REPORT_ Li Ning Company reported that in the year ended 31 December 2013, revenues amounted to 5,824 million Chinese Yuan (937 million dollars), representing a year-on-year decrease of 12.8 percent, mainly due to resizing of the retail network and sell-in related to the Channel Revival Plan

as well as inventory clearance. Gross profit showed an year-on-year increase of 3.2 percent. Li Ning backed by private equity firm TPG Capital and Singapore's sovereign fund GIC, also announced appointment of Jin-Goon Kim, Executive Vice Chairman and Executive Director of the company, as interim CEO of the company with effect from 21 March 2014.


During

2013, the group's inventory, sales network, profitability and operating cash flow significantly improved, while the capital structure was strengthened in the year, with over RMB 1 billion reduction in debt. The group exited unprofitable markets, products and channels and resized its retail network, closing further underperforming stores in the year.

Commenting on the results, Li Ning, founder and Executive Chairman of the Group, said, "Chinese consumers have become more sophisticated and expect better quality and value, as well as great performance in their sportswear. We are responding to the needs of our customers - by promoting a sports culture and combining sports functionality and fashionable design in our products.”
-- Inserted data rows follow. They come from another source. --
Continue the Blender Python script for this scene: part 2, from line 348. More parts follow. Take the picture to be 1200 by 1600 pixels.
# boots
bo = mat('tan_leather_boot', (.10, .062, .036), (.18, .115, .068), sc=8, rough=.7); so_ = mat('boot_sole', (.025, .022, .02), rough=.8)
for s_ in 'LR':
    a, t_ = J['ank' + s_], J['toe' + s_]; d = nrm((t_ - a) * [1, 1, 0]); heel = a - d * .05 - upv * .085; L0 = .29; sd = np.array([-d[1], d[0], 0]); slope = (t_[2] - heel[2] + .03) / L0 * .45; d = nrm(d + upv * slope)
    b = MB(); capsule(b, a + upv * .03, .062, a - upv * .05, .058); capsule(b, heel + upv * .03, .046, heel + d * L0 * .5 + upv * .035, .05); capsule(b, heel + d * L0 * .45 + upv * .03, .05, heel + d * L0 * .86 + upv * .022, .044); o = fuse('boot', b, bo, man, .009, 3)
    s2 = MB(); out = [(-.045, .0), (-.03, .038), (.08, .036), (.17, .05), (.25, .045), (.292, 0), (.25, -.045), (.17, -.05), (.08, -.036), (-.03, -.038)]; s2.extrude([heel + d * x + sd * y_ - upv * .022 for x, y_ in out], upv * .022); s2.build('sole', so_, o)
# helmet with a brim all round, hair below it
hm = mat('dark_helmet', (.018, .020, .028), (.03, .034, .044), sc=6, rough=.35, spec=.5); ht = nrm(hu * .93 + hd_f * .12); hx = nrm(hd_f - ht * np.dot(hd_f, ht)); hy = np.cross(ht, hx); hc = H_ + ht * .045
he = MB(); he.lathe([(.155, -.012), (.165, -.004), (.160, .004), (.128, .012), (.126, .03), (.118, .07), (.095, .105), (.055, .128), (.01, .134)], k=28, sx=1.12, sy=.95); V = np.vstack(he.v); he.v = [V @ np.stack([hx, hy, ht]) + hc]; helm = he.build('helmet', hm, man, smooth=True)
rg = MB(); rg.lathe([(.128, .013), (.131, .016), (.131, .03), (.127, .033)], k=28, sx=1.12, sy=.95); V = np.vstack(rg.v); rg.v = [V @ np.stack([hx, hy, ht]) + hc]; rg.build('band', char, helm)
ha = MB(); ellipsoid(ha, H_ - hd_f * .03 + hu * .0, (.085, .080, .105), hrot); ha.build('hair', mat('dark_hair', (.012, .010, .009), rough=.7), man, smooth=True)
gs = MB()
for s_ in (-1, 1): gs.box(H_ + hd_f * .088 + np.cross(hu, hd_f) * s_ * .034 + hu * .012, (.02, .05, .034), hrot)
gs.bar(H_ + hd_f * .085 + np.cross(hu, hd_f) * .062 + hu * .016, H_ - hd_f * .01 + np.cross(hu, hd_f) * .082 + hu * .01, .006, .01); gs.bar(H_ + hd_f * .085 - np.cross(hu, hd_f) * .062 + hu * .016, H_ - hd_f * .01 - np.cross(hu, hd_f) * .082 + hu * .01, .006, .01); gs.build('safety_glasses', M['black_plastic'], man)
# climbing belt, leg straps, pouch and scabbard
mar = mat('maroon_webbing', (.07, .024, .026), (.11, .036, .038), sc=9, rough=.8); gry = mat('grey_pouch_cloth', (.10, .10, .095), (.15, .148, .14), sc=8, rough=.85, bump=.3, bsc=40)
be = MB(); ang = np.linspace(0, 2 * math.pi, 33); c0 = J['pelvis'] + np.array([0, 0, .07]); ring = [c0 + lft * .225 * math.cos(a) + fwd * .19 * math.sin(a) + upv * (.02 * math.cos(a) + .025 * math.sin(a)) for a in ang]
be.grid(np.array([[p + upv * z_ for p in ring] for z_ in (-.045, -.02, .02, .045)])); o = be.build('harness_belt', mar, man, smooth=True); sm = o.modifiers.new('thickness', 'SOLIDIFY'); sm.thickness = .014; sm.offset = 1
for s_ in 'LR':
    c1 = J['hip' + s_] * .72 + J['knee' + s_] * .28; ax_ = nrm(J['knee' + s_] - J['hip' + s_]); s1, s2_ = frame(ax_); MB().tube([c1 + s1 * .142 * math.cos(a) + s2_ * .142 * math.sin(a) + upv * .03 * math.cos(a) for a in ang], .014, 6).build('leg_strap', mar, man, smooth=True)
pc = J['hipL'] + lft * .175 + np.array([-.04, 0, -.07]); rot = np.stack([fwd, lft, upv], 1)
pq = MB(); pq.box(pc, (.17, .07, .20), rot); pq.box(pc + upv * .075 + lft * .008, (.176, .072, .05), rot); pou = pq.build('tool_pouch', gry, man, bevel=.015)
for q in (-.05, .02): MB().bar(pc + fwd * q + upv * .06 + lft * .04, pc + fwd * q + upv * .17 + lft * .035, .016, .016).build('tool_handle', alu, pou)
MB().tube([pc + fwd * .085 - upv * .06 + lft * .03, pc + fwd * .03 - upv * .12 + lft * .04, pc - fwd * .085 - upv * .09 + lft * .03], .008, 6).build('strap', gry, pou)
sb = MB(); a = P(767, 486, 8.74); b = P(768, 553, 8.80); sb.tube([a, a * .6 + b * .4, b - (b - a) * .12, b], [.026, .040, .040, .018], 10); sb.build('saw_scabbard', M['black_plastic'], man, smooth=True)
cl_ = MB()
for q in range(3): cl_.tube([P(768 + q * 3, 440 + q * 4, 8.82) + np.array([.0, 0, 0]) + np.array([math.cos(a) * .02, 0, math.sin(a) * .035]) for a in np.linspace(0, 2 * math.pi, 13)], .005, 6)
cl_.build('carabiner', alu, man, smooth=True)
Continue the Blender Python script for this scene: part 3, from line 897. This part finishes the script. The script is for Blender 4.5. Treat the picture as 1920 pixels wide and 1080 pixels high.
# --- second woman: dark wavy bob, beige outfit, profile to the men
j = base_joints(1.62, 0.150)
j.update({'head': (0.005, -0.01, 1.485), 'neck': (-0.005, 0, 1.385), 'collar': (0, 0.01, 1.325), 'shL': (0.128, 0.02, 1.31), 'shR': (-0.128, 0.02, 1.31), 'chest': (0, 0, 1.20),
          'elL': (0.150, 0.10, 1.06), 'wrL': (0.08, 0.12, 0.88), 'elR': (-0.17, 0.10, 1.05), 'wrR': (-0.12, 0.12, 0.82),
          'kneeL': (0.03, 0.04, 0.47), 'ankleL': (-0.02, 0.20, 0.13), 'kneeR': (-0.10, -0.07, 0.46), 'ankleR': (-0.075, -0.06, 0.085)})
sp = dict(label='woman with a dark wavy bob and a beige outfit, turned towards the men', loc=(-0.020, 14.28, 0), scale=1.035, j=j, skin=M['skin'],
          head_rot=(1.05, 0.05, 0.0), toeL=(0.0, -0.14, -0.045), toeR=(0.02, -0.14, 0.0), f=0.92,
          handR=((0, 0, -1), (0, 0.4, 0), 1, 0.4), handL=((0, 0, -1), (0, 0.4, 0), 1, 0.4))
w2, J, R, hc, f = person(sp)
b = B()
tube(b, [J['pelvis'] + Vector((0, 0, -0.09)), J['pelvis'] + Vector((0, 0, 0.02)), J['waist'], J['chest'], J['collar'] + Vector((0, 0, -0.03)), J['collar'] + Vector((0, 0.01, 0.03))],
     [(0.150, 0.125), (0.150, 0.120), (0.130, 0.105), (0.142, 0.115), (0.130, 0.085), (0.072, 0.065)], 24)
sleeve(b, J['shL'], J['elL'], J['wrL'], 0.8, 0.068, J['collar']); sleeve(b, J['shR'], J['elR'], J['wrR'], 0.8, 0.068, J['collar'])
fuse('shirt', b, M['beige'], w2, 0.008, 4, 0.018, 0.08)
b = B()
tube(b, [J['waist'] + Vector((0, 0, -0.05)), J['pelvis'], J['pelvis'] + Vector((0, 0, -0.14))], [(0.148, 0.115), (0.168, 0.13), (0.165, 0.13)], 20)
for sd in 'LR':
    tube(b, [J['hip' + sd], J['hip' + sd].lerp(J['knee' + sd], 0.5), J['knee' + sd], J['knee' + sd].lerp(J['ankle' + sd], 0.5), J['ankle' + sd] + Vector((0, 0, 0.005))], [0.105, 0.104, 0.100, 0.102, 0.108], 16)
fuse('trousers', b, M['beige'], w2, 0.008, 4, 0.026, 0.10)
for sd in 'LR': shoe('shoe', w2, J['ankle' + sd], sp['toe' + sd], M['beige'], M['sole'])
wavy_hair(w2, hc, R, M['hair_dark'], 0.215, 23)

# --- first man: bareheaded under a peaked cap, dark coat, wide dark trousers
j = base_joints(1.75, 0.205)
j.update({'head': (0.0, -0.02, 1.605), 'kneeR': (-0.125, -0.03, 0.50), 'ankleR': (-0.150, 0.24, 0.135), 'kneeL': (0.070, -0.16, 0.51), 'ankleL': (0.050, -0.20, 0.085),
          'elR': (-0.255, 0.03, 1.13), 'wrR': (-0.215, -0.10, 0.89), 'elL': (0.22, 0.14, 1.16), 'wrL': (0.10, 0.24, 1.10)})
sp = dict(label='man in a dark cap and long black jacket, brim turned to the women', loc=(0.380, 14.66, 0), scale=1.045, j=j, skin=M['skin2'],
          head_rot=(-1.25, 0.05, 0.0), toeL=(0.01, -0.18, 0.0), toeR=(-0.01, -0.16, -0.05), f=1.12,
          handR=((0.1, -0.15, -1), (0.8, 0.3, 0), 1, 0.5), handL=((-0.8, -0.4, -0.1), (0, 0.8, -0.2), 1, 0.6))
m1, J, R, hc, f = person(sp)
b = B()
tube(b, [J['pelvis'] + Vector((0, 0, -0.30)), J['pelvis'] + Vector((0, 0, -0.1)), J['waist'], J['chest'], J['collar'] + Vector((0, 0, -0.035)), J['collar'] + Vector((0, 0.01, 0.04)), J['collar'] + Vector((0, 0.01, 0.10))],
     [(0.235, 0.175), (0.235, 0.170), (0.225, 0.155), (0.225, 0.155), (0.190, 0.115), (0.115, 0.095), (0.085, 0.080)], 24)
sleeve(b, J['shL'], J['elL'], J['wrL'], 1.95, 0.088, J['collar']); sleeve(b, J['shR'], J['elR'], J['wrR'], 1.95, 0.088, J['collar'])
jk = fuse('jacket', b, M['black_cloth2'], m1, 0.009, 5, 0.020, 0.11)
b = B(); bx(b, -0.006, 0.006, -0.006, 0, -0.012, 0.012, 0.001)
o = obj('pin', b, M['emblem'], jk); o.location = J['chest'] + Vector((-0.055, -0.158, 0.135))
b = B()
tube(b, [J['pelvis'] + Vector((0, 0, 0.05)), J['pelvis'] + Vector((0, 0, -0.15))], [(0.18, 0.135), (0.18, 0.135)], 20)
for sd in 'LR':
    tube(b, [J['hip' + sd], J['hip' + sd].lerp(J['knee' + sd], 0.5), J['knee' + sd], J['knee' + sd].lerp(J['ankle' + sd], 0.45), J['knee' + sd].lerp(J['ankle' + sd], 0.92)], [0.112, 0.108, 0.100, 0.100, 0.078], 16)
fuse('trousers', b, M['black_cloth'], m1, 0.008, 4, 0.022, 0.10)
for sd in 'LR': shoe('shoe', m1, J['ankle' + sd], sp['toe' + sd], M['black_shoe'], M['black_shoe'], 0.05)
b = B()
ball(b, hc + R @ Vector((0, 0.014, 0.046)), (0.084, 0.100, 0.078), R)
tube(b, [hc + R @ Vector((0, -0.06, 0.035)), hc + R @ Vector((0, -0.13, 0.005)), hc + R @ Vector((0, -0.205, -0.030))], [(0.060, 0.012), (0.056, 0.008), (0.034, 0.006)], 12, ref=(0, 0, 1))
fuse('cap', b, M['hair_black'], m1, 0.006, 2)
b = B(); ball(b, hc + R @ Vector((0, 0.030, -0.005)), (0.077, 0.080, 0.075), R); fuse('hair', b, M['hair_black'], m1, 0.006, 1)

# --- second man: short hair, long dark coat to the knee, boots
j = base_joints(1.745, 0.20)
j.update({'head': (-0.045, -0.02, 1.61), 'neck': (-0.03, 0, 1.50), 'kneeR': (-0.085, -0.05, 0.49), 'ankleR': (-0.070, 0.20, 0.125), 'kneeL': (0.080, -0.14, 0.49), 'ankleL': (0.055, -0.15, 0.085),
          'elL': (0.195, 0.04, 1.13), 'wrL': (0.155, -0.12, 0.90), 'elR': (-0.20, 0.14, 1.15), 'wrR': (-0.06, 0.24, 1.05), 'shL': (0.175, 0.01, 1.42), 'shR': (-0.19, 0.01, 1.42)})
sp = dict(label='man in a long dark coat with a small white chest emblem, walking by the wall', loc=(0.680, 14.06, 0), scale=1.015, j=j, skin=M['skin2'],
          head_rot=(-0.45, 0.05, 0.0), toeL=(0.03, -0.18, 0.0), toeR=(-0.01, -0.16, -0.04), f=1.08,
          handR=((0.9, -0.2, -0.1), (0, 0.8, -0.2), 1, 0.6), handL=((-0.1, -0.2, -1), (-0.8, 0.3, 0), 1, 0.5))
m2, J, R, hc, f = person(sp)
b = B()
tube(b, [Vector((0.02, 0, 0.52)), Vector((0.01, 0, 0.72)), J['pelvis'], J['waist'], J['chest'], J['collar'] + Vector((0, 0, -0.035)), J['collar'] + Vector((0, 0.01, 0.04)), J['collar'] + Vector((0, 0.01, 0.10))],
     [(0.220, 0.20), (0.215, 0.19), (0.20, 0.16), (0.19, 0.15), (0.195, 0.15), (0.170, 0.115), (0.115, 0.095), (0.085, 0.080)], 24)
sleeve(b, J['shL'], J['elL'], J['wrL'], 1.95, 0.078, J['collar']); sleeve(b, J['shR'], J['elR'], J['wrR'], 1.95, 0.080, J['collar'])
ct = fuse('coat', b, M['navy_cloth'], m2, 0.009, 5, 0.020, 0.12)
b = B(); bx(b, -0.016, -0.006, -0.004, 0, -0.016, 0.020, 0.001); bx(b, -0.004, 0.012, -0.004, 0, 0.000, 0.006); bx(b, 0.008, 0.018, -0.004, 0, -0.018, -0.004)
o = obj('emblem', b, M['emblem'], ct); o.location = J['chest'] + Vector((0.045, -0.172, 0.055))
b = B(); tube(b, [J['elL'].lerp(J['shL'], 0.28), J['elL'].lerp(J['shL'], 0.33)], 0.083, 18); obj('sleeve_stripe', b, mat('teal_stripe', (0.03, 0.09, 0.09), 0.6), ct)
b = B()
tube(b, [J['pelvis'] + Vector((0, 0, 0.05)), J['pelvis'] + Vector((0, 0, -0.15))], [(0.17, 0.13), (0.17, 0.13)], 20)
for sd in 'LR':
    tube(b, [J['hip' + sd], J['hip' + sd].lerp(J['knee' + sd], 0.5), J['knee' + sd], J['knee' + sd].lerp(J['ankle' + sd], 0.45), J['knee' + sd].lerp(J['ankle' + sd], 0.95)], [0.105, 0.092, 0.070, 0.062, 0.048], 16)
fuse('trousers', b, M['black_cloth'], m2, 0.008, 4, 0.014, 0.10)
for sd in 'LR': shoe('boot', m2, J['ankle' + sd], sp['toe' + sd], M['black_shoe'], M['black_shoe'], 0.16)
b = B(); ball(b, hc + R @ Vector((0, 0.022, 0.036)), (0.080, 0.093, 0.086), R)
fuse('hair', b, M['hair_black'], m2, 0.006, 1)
In 2013, the turnaround involved over 90 percent of the distributors signing up to the Channel Revival Plan. Through the implementation of the Retail Business Model (RBM), the Hong Kong-based group's store mix was improved with an increased number of both self-owned stores and efficient distributors' stores, resulting in healthier cash flow and profitability in channels as well as significantly improved cost structure, better operating cash flow and healthier inventory levels for the group.

During the year, the group transformed from a traditional Chinese wholesaler to a fast-fashion and direct-retail operating model that has clear cost and productivity advantages. Furthermore, Li Ning has fully embarked on its RBM program to build a fully integrated end-to-end retail business platform connecting four key modules - demand forecasting, merchandising planning, supply chain collaboration and retail operation at company, subsidiary and channel level.

Company expects negative financial impact from the turnaround to be limited in 2014 as recovery in high margin new products continues, but the risk remains with the performance of the remaining weak channel partners and disposal progress of old inventory, and market uncertainties could pose challenges to the continued progression of our transformation.